The vast majority of people he has surrounded himself with are idiots and fools. “Yes” men who love the idea of being a world super power in the same way as Marvel Comics describe who has the power. Men who get off on the Hollywood idea of problem solving. Many of them have a paucity of experience in their area of employment. The other people he surrounds himself with are indeed intelligent, indeed have experience but are so far right that what they want for this country has little semblance of what we were designed to be. Project 2025 represented by men like Russell Vought and Stephen Miller, possibly General Caine, something I'm sure Trump knows relatively little about, has its autocratic leanings. Those advisors would help shape Trump's policy to make the United States to be a global super power in control of vast amounts of geography.
As an aside Trump, ever the performance artist, needs the attention so his decisions are motivated by their “flashy" trappings. My guess is those doing the traditional spycraft for the United States have been relegated to second class government workers. Can't post on social media about the spy work. My guess is where spy craft is needed it is done despite his knowledge. He is told only after the fact. But that is just a guess.
So this feels different. Maybe because I am paying attention.Maybe because news is so fluid these days. Maybe because this president governs via social media instantaneously. This feels more reckless, more volatile.
Unlike other presidents Trump has no brakes. His takeover of Venezuela is the newest pinnacle in a list of attacks on seven countries: 3 are on strategic locations for the transportation of oil, the other four have large reserves of oil. I think he thinks his attacks have intimidated them and therefore he can control them. This is not " here's your carrot” diplomacy that many presidents use. It's diplomacy through intimidation and fear ( his favorite go to) Trump has a kind of plan: get control of stuff that can give him powers and wealth. Unlike other presidents he is really after personal gain. He is a narcissist. I think the level of his narcissism is different from other presidents. All of them have huge eggs and are narcissistic . But Trump is pathological. That's why he lies. Other presidents were deeply invested in the good of the country. Trump lacks the intelligence, the broad knowledge, the understanding of the nuances of his decisions in anything beyond his own myopia. He's got plans. They amount to little more than keeping himself in the oh most glorious spotlight. With the "success” of this one ( no American casualties except I heard there was one casualty) - and even though all he really did was kidnap someone nobody likes, HE sees this as success and success means he could very possibly move on. An out of control president, surrounded by idiots and fools is hard to predict. And THAT scares the hell out of me.
PS. That Trump has zero plans of how too forward in Venezuela is unsurprising. Did I say he has a very very very short attention span? Venezuela will have to figure stuff out on their own.

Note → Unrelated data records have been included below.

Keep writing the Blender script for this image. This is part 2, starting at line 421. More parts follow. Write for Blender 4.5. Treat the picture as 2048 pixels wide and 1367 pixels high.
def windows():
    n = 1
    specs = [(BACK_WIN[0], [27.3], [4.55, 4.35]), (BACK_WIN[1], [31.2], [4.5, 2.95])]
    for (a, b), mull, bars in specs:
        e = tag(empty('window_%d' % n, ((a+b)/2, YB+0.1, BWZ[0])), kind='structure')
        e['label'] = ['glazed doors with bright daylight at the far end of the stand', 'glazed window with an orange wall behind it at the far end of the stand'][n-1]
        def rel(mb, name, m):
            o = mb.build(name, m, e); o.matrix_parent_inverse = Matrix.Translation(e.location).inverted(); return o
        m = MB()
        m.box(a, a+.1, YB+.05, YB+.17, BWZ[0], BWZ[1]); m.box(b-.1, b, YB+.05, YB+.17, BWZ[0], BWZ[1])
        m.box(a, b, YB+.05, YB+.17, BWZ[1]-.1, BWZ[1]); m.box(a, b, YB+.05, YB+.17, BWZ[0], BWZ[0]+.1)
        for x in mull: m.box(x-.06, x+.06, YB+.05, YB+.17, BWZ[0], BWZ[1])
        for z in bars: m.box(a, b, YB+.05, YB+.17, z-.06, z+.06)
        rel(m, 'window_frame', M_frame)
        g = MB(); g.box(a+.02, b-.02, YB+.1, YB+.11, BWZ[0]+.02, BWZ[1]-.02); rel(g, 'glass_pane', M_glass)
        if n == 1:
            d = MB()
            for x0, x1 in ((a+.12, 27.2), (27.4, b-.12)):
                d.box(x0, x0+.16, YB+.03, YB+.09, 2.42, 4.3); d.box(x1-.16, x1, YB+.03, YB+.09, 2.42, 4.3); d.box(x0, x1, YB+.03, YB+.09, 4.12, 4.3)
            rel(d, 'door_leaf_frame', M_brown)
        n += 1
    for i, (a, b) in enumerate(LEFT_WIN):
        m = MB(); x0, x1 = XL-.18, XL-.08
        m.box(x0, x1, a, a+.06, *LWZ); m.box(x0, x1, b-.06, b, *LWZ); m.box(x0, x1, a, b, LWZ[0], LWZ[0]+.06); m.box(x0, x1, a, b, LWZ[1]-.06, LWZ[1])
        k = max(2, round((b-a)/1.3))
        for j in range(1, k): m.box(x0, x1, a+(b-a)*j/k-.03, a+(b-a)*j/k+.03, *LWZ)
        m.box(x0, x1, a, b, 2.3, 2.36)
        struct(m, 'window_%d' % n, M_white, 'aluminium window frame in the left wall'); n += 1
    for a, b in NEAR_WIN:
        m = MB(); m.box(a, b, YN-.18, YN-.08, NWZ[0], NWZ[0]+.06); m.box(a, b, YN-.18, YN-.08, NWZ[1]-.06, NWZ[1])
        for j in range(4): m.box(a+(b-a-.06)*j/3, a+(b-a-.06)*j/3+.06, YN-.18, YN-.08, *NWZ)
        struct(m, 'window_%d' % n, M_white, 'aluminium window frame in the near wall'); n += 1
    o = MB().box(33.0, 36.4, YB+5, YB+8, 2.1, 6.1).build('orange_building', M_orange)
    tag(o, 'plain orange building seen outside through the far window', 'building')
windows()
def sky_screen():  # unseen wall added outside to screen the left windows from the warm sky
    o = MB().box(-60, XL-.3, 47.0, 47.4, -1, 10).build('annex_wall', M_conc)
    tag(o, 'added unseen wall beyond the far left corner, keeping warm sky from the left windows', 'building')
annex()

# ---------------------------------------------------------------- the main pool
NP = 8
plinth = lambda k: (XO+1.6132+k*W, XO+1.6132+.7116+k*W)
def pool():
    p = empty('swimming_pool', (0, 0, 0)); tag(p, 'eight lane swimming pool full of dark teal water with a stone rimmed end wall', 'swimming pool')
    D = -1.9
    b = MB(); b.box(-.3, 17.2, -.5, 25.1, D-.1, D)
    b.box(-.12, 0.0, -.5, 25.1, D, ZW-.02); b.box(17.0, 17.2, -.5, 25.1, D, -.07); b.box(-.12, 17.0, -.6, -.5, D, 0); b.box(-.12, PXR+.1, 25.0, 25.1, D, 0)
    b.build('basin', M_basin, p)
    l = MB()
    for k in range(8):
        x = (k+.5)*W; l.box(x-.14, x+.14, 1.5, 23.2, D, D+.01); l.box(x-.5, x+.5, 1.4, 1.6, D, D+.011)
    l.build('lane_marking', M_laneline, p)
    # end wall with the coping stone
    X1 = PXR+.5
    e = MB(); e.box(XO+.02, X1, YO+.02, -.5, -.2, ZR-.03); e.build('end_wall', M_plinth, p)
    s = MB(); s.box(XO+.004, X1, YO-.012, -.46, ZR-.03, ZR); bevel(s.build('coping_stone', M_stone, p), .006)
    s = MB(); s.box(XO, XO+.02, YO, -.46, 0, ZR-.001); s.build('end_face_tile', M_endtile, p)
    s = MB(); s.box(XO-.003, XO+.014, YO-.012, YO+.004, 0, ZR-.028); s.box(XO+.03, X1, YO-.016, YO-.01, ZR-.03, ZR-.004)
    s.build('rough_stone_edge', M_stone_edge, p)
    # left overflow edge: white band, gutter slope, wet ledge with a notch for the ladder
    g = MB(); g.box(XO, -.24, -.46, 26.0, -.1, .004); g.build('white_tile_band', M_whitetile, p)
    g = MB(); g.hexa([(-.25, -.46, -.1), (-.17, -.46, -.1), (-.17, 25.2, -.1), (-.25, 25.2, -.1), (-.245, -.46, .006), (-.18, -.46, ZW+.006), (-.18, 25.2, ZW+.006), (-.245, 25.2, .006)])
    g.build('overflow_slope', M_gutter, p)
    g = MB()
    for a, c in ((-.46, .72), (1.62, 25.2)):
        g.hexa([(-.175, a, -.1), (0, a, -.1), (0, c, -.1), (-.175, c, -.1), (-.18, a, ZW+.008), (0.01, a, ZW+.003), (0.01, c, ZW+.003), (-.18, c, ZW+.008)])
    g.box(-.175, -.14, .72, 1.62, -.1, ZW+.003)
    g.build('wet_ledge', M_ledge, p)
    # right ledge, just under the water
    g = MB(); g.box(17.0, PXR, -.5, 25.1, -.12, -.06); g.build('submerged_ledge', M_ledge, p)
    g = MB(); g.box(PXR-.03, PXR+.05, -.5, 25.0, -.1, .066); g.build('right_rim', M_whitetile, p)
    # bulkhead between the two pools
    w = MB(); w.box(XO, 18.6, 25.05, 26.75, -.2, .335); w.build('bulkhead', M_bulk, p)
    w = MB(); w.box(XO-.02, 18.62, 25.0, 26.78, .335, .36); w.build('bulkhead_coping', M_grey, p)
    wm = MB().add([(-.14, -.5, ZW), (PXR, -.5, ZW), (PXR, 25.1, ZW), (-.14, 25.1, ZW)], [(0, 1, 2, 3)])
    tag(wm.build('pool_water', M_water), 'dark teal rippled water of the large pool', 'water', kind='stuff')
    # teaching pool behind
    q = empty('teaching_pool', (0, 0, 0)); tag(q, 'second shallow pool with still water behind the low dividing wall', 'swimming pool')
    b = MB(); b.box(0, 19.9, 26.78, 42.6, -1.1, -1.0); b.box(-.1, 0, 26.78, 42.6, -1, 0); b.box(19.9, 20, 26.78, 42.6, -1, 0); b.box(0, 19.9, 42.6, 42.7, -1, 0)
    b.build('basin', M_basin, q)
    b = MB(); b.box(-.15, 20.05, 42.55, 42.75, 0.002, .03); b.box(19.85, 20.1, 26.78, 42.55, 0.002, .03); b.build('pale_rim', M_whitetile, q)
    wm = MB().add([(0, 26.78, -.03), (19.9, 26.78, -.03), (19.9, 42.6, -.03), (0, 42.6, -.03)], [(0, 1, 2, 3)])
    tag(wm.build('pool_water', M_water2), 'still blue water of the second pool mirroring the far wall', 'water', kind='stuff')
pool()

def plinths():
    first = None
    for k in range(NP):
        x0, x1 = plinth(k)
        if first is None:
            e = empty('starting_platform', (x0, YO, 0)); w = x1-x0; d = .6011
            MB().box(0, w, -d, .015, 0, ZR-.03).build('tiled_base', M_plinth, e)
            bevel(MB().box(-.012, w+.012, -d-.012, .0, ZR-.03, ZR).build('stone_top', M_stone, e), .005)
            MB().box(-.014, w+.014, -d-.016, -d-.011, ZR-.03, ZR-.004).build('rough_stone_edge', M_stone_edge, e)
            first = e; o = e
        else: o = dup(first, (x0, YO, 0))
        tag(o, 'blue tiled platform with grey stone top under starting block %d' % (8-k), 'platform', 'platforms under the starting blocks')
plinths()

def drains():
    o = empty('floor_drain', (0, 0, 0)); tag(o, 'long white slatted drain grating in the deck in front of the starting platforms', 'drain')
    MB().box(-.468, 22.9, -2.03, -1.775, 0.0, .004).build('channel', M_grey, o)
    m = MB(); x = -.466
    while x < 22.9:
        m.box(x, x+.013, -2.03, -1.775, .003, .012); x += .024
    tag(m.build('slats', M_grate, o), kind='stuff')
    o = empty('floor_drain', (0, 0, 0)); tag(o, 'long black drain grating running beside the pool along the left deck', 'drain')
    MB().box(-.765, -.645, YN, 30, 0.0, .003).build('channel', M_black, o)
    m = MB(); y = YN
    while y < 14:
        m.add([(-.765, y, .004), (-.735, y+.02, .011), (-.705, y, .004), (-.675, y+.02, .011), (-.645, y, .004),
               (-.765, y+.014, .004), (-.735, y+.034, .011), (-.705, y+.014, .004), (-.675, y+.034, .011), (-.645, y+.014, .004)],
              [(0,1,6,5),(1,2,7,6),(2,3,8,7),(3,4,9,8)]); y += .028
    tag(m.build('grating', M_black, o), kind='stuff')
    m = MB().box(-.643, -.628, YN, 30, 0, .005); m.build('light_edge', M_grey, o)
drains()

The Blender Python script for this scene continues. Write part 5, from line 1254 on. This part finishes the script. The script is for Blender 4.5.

All Trump cares about is if they give him the oil.
PPS. It's a marker of Trump's abysmal problem solving that he is focusing on countries with oil reserves rather than with largest oil production. Now he has to figure out how to extract all that oil. Oil in the ground is really worth zip unless you can get it out of the ground. What a feckless idiot.
The Thucydides quote really landed for me becuase its not just ancient history—Miller saying almost the exact same thing outloud today feels like the mask fully coming off. What I hadnt thought about before reading this is how much the multipolar world changes the calculus. Like, when China is invested in Latin America now and watching how this plays out for Taiwan decisions, the "getting away with it" era is genuinely over even if people in DC havent realized it yet.